Kingfisher Airlines Seeks Govt Help, Jet Airways Swings to Loss
Nov. 11, 2011
Jet Airways, India's top airline by market share, on Friday said it swung to a net loss, compared with a profit a year ago, hurt by rising fuel prices and a forex loss in the quarter.
For the quarter ended September, Jet Airways reported a net loss of 7.13 billion rupees for July-Sep., compared with 124 million rupees a year ago.
Total income rose to 32.93 billion rupees from 30.67 bilion. "Tough pricing environment, lean season impact and high fuel prices impacted the results," the carrier said in a statement.
Earnings were also hit by an exceptional forex loss of US$52.7 million due to depreciation of the rupee amounting. Fuel prices went up by 41 percent on year, hitting profitability.
Despite placing huge orders worth US$50 billion with Boeing and Airbus, India's airlines are struggling to make money. Jet's rival Kingfisher Airlines has been forced to cancel scores of flights this week to cut losses as it does not have money to fly full capacity. State-run Air India is operating on government life support.
In the scenario, Jet Airways has managed to ensure it remains competitive through stringent cost control, strategic code shares that offer greater connectivity via a wider network, route rationalization and fiscal prudence, Jet Airways said.
"All of these non-payroll initiatives will augment well for the airlines performance in second half of current fiscal".
The airline will be doing a sale and lease back of some of its aircraft to repay existing high cost working capital loans.
The airline also said it was exploring options to raise finances to meet various short term and long term obligations including financial support to its unit, JetLite.
Kingfisher Airlines seeks govt help, more flights cancelled
Facing serious financial turbulence, Kingfisher Airlines has sought government help for a bailout even as it continued its flight curtailment spree for the fifth consecutive day on Friay and its stocks plummeted by over 19 percent to an all-time low but recovered slightly later.

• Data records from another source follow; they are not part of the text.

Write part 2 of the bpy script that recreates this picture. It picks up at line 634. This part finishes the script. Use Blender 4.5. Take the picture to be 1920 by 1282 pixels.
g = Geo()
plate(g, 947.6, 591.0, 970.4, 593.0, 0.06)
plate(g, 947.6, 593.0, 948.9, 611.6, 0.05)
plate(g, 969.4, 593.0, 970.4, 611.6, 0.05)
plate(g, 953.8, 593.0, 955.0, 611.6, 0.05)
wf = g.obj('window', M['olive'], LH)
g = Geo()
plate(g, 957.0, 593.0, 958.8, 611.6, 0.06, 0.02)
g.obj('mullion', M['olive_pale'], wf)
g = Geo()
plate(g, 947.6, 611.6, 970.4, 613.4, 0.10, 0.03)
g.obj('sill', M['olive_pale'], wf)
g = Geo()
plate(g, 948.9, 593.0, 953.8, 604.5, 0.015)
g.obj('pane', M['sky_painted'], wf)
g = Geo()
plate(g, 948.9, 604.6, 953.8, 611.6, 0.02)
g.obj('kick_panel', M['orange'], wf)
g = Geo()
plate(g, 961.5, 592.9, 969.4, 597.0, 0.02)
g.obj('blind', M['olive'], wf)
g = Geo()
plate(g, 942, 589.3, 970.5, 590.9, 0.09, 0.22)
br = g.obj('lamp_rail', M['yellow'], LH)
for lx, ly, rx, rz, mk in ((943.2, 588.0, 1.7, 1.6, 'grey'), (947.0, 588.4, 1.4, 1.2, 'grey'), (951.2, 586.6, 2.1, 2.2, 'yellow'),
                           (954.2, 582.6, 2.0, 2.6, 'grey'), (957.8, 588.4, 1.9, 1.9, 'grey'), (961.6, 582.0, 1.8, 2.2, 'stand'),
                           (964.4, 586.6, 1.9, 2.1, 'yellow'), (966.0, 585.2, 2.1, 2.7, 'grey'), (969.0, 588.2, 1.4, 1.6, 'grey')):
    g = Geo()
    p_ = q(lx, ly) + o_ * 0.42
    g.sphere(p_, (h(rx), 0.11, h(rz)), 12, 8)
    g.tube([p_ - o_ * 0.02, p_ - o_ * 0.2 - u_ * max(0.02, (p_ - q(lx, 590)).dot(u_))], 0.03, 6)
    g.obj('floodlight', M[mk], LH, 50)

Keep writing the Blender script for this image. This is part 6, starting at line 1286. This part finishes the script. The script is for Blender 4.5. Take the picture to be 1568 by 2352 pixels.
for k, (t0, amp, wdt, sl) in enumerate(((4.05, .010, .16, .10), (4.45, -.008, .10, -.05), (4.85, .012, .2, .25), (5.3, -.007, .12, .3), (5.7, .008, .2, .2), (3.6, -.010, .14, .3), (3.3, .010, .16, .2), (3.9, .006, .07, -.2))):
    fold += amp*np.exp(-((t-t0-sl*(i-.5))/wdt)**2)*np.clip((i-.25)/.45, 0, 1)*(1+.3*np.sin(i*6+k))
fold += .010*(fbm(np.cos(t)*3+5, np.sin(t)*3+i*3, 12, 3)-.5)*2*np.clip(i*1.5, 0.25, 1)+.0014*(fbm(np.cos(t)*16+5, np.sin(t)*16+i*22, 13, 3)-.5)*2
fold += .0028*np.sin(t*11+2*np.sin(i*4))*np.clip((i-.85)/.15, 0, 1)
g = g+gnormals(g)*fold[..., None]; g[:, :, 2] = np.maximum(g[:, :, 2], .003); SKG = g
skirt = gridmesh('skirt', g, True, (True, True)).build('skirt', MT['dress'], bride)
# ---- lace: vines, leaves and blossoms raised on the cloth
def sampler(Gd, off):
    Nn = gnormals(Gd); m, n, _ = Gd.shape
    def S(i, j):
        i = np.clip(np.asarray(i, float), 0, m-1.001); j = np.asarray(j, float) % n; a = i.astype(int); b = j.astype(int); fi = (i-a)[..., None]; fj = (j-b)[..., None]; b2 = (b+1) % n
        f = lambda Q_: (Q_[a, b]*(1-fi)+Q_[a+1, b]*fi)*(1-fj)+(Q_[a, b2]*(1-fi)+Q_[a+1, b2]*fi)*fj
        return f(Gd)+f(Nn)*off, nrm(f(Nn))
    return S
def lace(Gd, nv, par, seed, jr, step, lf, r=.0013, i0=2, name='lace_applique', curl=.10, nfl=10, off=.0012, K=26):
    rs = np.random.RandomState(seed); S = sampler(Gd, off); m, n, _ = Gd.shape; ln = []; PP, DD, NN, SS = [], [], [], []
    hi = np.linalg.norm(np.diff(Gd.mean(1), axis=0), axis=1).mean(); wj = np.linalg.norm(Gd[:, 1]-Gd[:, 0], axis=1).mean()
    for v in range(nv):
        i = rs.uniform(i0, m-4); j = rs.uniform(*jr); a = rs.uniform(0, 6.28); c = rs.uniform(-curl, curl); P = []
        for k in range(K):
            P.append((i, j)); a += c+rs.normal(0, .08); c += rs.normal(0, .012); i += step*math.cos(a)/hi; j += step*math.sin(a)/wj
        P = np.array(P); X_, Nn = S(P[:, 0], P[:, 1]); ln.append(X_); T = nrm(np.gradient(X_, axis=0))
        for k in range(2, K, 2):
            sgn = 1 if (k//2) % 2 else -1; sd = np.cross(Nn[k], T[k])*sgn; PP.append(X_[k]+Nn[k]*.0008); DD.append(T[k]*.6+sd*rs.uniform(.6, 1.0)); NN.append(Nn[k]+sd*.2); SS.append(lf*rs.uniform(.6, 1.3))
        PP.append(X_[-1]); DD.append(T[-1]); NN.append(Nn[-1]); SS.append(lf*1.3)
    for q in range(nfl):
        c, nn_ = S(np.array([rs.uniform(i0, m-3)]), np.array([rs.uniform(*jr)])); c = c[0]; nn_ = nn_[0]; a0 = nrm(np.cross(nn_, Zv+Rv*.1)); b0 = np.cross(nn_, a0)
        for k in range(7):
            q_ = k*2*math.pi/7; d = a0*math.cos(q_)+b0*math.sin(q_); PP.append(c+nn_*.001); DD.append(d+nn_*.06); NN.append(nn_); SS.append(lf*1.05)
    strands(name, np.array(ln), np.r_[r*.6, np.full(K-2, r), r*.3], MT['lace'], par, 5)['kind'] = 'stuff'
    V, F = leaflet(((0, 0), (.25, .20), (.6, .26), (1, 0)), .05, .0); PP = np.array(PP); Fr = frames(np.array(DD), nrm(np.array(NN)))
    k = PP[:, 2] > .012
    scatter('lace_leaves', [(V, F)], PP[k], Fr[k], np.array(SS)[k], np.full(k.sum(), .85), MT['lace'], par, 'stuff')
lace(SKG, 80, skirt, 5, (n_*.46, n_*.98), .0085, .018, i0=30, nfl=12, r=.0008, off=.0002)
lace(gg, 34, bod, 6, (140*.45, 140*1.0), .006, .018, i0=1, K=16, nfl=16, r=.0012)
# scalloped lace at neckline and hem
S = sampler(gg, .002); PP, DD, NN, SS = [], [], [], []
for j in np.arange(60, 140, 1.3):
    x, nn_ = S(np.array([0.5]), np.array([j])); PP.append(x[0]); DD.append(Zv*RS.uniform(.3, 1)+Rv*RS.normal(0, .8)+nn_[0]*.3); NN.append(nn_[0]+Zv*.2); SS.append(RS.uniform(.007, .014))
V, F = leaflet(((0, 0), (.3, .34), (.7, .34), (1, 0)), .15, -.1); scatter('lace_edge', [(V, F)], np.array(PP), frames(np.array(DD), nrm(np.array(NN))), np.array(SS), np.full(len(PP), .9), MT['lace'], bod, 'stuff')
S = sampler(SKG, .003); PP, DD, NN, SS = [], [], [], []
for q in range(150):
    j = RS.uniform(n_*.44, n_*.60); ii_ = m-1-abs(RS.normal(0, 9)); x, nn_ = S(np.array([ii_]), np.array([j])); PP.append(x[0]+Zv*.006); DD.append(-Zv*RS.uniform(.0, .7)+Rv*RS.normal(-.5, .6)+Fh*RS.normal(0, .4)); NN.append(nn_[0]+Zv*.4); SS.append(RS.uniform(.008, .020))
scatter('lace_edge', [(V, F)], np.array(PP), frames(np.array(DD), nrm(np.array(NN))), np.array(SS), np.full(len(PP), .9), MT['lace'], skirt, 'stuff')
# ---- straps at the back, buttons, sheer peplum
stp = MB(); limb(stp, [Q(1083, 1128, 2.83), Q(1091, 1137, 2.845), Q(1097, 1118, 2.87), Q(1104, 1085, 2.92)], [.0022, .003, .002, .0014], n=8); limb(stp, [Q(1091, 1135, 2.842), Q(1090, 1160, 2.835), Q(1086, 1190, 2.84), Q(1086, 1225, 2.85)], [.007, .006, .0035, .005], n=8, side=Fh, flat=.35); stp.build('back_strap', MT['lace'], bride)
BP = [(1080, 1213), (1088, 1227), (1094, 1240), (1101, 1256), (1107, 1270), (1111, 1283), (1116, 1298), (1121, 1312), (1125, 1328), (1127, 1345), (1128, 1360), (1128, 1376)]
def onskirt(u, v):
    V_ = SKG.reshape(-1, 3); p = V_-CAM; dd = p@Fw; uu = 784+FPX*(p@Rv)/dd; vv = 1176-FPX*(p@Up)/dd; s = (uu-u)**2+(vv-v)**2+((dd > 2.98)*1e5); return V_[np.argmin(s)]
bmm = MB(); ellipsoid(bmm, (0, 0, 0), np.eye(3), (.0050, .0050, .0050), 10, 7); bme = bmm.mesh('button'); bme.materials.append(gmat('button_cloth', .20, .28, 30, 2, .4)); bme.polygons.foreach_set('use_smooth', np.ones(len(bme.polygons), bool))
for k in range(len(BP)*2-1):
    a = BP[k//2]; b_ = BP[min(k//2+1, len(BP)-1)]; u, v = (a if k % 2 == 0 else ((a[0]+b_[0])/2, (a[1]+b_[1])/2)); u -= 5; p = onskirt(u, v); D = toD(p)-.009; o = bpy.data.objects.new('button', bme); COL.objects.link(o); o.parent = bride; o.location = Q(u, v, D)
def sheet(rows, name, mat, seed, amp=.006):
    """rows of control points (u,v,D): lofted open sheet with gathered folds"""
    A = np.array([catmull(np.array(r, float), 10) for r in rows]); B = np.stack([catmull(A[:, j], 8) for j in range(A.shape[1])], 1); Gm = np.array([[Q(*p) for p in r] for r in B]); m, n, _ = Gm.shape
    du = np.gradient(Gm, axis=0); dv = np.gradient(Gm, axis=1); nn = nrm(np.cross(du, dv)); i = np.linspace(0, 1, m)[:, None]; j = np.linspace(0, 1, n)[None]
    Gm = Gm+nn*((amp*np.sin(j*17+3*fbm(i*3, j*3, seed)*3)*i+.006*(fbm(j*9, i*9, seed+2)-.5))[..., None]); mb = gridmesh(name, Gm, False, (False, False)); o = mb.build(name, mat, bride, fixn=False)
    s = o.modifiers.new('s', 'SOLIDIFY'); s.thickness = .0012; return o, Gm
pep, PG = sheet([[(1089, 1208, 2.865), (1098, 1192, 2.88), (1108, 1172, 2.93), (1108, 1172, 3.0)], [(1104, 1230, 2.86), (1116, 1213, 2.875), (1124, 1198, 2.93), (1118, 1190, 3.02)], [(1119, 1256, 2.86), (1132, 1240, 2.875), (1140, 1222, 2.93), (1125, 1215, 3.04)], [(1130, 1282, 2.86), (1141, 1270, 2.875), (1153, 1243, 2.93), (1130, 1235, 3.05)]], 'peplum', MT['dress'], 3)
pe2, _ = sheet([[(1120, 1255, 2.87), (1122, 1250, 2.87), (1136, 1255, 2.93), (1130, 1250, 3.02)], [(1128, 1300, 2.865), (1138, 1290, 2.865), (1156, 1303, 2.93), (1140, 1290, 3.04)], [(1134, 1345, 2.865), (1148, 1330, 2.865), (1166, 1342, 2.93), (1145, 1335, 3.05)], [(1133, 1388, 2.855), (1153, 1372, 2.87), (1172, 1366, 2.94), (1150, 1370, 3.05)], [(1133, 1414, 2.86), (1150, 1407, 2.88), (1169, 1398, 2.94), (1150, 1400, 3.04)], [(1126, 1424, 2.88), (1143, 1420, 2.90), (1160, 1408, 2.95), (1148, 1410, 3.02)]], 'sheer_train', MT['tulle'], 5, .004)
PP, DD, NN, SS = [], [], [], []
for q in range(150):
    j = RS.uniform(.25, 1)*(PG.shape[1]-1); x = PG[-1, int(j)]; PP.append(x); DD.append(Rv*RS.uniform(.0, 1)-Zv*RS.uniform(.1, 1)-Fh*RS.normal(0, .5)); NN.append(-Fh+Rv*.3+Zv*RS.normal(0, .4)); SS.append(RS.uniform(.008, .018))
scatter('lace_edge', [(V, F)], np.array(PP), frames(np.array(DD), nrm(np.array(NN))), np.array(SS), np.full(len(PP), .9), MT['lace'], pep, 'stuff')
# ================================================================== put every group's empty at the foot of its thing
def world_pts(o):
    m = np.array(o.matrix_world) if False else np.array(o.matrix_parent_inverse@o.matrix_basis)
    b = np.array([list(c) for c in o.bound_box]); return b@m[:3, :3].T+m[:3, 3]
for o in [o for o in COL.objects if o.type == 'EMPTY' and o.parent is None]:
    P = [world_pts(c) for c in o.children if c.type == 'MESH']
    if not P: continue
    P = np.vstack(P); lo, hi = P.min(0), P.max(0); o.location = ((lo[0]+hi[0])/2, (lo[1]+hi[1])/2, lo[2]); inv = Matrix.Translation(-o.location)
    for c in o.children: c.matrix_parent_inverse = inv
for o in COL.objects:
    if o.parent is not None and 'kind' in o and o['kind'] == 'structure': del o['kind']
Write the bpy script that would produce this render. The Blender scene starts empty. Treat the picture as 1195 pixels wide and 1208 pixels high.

The seriousness of the crisis was underlined by the urgent request Kingfisher owner Vijay Mallya made to finance minister Pranab Mukherjee and civil aviation minister Vayalar Ravi to help Kingfisher in infusion of funds through banks at low interest rates, besides other concessions in line with what Air India was getting, sources said.
However, there was no official word immediately on whether any step was being taken on Mallya's request made earlier this week.
Some 50 pilots and cabin crew did not turn up for duty by reporting sick as over 40 flights were cancelled across its network today.
Innumerable passengers across the country cancelled Kingfisher flight tickets to travel by other airlines, though after paying 20-40 percent higher at the last moment.
The airline, which had earlier said it would restore its flights after October 19, has now indicated that it would take a few more weeks to normalise the flight schedule, that would go into the peak winter season air traffic.
Apart from taking aircraft off flights to reconfigure and install business class seats in them, airline CEO Sanjay Agarwal told PTI, "We decided to reduce frequency in some of the routes where we had multiple flights like Delhi-Mumbai or low passenger load like Nanded-Mysore."
This exercise was part of route rationalisation to improve profitability and revenue productivity of the flights, he said.
Asked whether they had responded to the show-cause notice issued by the Directorate General of Civil Aviation (DGCA), Agarwal said, "We are in close touch with them. We are explaining to them that these cancellations are temporary in nature. We are keeping them informed."
DGCA has issued the notice under Rule 140(A) of the Aircraft Rules, 1937, asking Kingfisher why it had not taken the regulator's prior approval to curtail its flight schedules as required by this rule. It has also sought to know whether the airline had taken any step to facilitate the passengers inconvenienced by the cancellations.
Meanwhile, all the oil PSUs -- HPCL, IOC and BPCL -- have denied extending credit line to the liquor baron Mallya-owned airline and asked it to pay for lifting jet fuel on a daily basis.
The airline has suffered a loss of 1,027 crore rupees in 2010-11 and has a mounting debt of 7057.08 crore rupees.
To questions on alleged exodus of pilots and cabin crew from the airline, Agarwal, "There is a process of natural attrition. Pilots and other staff come and go. If you put the number of pilots who have left in over 7-8 months, it could be 100."This has not happened all of a sudden as is being projected. Not a single Kingfisher flight has been cancelled due to shortage of crew as is being reported. We have over 650 pilots on our rolls now," the airline CEO maintained.
Industry sources said the lessors of Kingfisher's leased turboprop ATR aircraft fleet have put the airline on notice and want urgent payments for the lease.
The cash-strapped carrier also has unpaid dues to the operators of airports and other agencies, which have also been putting pressure on it to expedite payment.
Meanwhile, Kingfisher's shares slumped by over 19 percent to an all-time low on the bourses, before recovering some ground.